Beneath this task is a listing; retype all of it exactly.

/---

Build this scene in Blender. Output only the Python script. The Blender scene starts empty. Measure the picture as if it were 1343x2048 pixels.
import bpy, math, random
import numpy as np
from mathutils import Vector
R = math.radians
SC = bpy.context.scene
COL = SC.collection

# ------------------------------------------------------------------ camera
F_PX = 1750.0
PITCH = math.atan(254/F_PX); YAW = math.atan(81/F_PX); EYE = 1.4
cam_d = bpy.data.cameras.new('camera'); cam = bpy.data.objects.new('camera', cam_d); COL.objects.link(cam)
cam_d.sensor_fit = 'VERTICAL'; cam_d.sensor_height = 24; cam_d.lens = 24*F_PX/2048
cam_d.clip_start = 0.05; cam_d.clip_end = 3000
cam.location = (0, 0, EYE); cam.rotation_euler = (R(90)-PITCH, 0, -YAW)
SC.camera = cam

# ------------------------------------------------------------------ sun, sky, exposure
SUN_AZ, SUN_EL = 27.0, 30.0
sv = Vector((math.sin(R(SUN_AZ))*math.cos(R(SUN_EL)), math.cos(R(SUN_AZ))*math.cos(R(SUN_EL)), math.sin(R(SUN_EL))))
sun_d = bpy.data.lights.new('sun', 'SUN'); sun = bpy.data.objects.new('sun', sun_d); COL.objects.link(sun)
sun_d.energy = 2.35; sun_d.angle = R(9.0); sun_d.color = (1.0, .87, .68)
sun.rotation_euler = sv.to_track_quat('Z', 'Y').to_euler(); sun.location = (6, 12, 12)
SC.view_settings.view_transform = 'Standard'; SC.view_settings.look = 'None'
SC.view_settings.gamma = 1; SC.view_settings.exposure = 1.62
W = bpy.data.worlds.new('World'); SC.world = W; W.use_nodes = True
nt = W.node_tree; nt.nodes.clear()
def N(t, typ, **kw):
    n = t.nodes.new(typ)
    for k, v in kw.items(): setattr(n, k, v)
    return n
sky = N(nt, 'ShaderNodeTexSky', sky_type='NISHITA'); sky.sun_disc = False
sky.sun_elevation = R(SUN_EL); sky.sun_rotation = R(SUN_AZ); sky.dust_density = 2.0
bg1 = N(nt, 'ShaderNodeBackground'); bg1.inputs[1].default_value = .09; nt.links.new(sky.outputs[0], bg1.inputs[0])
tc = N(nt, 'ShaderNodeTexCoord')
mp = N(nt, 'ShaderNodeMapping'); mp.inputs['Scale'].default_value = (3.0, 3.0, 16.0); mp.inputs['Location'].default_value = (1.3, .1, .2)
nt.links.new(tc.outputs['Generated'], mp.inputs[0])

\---

- [Task response]:
Build this scene in Blender. Output only the Python script. The Blender scene starts empty. Measure the picture as if it were 1343x2048 pixels.
import bpy, math, random
import numpy as np
from mathutils import Vector
R = math.radians
SC = bpy.context.scene
COL = SC.collection

# ------------------------------------------------------------------ camera
F_PX = 1750.0
PITCH = math.atan(254/F_PX); YAW = math.atan(81/F_PX); EYE = 1.4
cam_d = bpy.data.cameras.new('camera'); cam = bpy.data.objects.new('camera', cam_d); COL.objects.link(cam)
cam_d.sensor_fit = 'VERTICAL'; cam_d.sensor_height = 24; cam_d.lens = 24*F_PX/2048
cam_d.clip_start = 0.05; cam_d.clip_end = 3000
cam.location = (0, 0, EYE); cam.rotation_euler = (R(90)-PITCH, 0, -YAW)
SC.camera = cam

# ------------------------------------------------------------------ sun, sky, exposure
SUN_AZ, SUN_EL = 27.0, 30.0
sv = Vector((math.sin(R(SUN_AZ))*math.cos(R(SUN_EL)), math.cos(R(SUN_AZ))*math.cos(R(SUN_EL)), math.sin(R(SUN_EL))))
sun_d = bpy.data.lights.new('sun', 'SUN'); sun = bpy.data.objects.new('sun', sun_d); COL.objects.link(sun)
sun_d.energy = 2.35; sun_d.angle = R(9.0); sun_d.color = (1.0, .87, .68)
sun.rotation_euler = sv.to_track_quat('Z', 'Y').to_euler(); sun.location = (6, 12, 12)
SC.view_settings.view_transform = 'Standard'; SC.view_settings.look = 'None'
SC.view_settings.gamma = 1; SC.view_settings.exposure = 1.62
W = bpy.data.worlds.new('World'); SC.world = W; W.use_nodes = True
nt = W.node_tree; nt.nodes.clear()
def N(t, typ, **kw):
    n = t.nodes.new(typ)
    for k, v in kw.items(): setattr(n, k, v)
    return n
sky = N(nt, 'ShaderNodeTexSky', sky_type='NISHITA'); sky.sun_disc = False
sky.sun_elevation = R(SUN_EL); sky.sun_rotation = R(SUN_AZ); sky.dust_density = 2.0
bg1 = N(nt, 'ShaderNodeBackground'); bg1.inputs[1].default_value = .09; nt.links.new(sky.outputs[0], bg1.inputs[0])
tc = N(nt, 'ShaderNodeTexCoord')
mp = N(nt, 'ShaderNodeMapping'); mp.inputs['Scale'].default_value = (3.0, 3.0, 16.0); mp.inputs['Location'].default_value = (1.3, .1, .2)
nt.links.new(tc.outputs['Generated'], mp.inputs[0])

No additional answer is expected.